Transcribe the material in full, exactly as written.

== Material ==

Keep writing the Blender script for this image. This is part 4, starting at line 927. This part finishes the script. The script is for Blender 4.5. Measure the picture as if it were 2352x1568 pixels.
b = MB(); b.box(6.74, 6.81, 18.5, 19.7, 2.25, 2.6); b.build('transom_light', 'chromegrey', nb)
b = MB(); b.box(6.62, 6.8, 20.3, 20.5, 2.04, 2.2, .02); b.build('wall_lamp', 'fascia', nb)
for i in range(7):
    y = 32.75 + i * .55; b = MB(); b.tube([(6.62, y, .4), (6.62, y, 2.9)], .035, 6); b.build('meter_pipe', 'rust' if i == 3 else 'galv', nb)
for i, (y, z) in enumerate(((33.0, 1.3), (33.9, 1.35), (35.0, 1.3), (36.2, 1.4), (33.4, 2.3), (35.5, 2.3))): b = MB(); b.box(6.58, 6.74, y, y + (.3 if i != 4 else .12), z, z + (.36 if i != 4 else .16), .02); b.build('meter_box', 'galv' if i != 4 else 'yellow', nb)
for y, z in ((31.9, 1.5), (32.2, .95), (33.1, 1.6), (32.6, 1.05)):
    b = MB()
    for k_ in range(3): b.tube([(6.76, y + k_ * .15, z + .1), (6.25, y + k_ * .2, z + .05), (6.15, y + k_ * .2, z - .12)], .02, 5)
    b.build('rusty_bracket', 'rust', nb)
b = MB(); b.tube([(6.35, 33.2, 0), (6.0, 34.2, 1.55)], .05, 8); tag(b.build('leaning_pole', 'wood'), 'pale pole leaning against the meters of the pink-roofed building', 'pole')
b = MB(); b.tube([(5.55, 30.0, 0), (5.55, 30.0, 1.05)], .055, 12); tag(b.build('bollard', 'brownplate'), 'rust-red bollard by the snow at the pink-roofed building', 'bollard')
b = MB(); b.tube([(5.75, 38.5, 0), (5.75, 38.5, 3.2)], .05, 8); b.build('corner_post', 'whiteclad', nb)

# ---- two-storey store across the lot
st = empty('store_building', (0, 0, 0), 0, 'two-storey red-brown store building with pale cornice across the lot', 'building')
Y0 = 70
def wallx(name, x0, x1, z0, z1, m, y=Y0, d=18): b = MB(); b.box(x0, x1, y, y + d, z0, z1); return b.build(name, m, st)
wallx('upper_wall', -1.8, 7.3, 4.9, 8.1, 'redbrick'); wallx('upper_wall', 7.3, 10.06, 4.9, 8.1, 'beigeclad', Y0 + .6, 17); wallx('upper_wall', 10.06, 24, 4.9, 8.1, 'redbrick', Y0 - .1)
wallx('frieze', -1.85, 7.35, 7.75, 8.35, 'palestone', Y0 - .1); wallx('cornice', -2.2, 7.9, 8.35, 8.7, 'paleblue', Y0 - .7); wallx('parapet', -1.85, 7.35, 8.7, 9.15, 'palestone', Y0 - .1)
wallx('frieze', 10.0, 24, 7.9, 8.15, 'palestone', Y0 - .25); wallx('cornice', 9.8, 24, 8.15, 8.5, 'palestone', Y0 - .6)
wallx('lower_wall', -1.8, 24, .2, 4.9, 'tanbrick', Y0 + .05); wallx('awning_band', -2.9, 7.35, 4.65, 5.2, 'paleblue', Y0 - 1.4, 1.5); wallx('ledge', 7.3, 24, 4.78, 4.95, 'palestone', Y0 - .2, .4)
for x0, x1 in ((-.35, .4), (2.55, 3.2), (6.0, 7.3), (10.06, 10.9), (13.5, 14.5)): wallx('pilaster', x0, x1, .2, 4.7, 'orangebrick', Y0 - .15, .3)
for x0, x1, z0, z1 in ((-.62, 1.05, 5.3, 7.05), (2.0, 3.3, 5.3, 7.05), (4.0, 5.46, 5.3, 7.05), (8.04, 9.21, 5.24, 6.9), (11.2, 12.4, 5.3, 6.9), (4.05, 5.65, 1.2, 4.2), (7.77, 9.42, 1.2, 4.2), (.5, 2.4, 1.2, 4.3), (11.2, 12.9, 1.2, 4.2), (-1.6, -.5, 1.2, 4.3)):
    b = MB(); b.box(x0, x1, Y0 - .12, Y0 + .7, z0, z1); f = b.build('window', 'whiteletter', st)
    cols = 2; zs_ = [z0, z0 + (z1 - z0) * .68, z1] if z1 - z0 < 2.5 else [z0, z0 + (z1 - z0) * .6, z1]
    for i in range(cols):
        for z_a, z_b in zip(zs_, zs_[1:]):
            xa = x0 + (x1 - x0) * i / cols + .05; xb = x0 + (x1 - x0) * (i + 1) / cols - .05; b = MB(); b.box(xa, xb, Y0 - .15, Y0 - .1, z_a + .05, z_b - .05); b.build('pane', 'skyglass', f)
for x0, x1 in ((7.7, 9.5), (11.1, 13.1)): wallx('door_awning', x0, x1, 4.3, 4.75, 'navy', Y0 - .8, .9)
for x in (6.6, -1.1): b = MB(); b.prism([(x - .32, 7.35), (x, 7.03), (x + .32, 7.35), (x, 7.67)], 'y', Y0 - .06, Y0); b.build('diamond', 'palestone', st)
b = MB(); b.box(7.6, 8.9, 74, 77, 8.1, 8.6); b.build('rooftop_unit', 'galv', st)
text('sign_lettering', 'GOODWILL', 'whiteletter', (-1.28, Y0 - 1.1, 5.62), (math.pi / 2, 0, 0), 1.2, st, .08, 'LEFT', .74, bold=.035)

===

#### Correct output:
Keep writing the Blender script for this image. This is part 4, starting at line 927. This part finishes the script. The script is for Blender 4.5. Measure the picture as if it were 2352x1568 pixels.
b = MB(); b.box(6.74, 6.81, 18.5, 19.7, 2.25, 2.6); b.build('transom_light', 'chromegrey', nb)
b = MB(); b.box(6.62, 6.8, 20.3, 20.5, 2.04, 2.2, .02); b.build('wall_lamp', 'fascia', nb)
for i in range(7):
    y = 32.75 + i * .55; b = MB(); b.tube([(6.62, y, .4), (6.62, y, 2.9)], .035, 6); b.build('meter_pipe', 'rust' if i == 3 else 'galv', nb)
for i, (y, z) in enumerate(((33.0, 1.3), (33.9, 1.35), (35.0, 1.3), (36.2, 1.4), (33.4, 2.3), (35.5, 2.3))): b = MB(); b.box(6.58, 6.74, y, y + (.3 if i != 4 else .12), z, z + (.36 if i != 4 else .16), .02); b.build('meter_box', 'galv' if i != 4 else 'yellow', nb)
for y, z in ((31.9, 1.5), (32.2, .95), (33.1, 1.6), (32.6, 1.05)):
    b = MB()
    for k_ in range(3): b.tube([(6.76, y + k_ * .15, z + .1), (6.25, y + k_ * .2, z + .05), (6.15, y + k_ * .2, z - .12)], .02, 5)
    b.build('rusty_bracket', 'rust', nb)
b = MB(); b.tube([(6.35, 33.2, 0), (6.0, 34.2, 1.55)], .05, 8); tag(b.build('leaning_pole', 'wood'), 'pale pole leaning against the meters of the pink-roofed building', 'pole')
b = MB(); b.tube([(5.55, 30.0, 0), (5.55, 30.0, 1.05)], .055, 12); tag(b.build('bollard', 'brownplate'), 'rust-red bollard by the snow at the pink-roofed building', 'bollard')
b = MB(); b.tube([(5.75, 38.5, 0), (5.75, 38.5, 3.2)], .05, 8); b.build('corner_post', 'whiteclad', nb)

# ---- two-storey store across the lot
st = empty('store_building', (0, 0, 0), 0, 'two-storey red-brown store building with pale cornice across the lot', 'building')
Y0 = 70
def wallx(name, x0, x1, z0, z1, m, y=Y0, d=18): b = MB(); b.box(x0, x1, y, y + d, z0, z1); return b.build(name, m, st)
wallx('upper_wall', -1.8, 7.3, 4.9, 8.1, 'redbrick'); wallx('upper_wall', 7.3, 10.06, 4.9, 8.1, 'beigeclad', Y0 + .6, 17); wallx('upper_wall', 10.06, 24, 4.9, 8.1, 'redbrick', Y0 - .1)
wallx('frieze', -1.85, 7.35, 7.75, 8.35, 'palestone', Y0 - .1); wallx('cornice', -2.2, 7.9, 8.35, 8.7, 'paleblue', Y0 - .7); wallx('parapet', -1.85, 7.35, 8.7, 9.15, 'palestone', Y0 - .1)
wallx('frieze', 10.0, 24, 7.9, 8.15, 'palestone', Y0 - .25); wallx('cornice', 9.8, 24, 8.15, 8.5, 'palestone', Y0 - .6)
wallx('lower_wall', -1.8, 24, .2, 4.9, 'tanbrick', Y0 + .05); wallx('awning_band', -2.9, 7.35, 4.65, 5.2, 'paleblue', Y0 - 1.4, 1.5); wallx('ledge', 7.3, 24, 4.78, 4.95, 'palestone', Y0 - .2, .4)
for x0, x1 in ((-.35, .4), (2.55, 3.2), (6.0, 7.3), (10.06, 10.9), (13.5, 14.5)): wallx('pilaster', x0, x1, .2, 4.7, 'orangebrick', Y0 - .15, .3)
for x0, x1, z0, z1 in ((-.62, 1.05, 5.3, 7.05), (2.0, 3.3, 5.3, 7.05), (4.0, 5.46, 5.3, 7.05), (8.04, 9.21, 5.24, 6.9), (11.2, 12.4, 5.3, 6.9), (4.05, 5.65, 1.2, 4.2), (7.77, 9.42, 1.2, 4.2), (.5, 2.4, 1.2, 4.3), (11.2, 12.9, 1.2, 4.2), (-1.6, -.5, 1.2, 4.3)):
    b = MB(); b.box(x0, x1, Y0 - .12, Y0 + .7, z0, z1); f = b.build('window', 'whiteletter', st)
    cols = 2; zs_ = [z0, z0 + (z1 - z0) * .68, z1] if z1 - z0 < 2.5 else [z0, z0 + (z1 - z0) * .6, z1]
    for i in range(cols):
        for z_a, z_b in zip(zs_, zs_[1:]):
            xa = x0 + (x1 - x0) * i / cols + .05; xb = x0 + (x1 - x0) * (i + 1) / cols - .05; b = MB(); b.box(xa, xb, Y0 - .15, Y0 - .1, z_a + .05, z_b - .05); b.build('pane', 'skyglass', f)
for x0, x1 in ((7.7, 9.5), (11.1, 13.1)): wallx('door_awning', x0, x1, 4.3, 4.75, 'navy', Y0 - .8, .9)
for x in (6.6, -1.1): b = MB(); b.prism([(x - .32, 7.35), (x, 7.03), (x + .32, 7.35), (x, 7.67)], 'y', Y0 - .06, Y0); b.build('diamond', 'palestone', st)
b = MB(); b.box(7.6, 8.9, 74, 77, 8.1, 8.6); b.build('rooftop_unit', 'galv', st)
text('sign_lettering', 'GOODWILL', 'whiteletter', (-1.28, Y0 - 1.1, 5.62), (math.pi / 2, 0, 0), 1.2, st, .08, 'LEFT', .74, bold=.035)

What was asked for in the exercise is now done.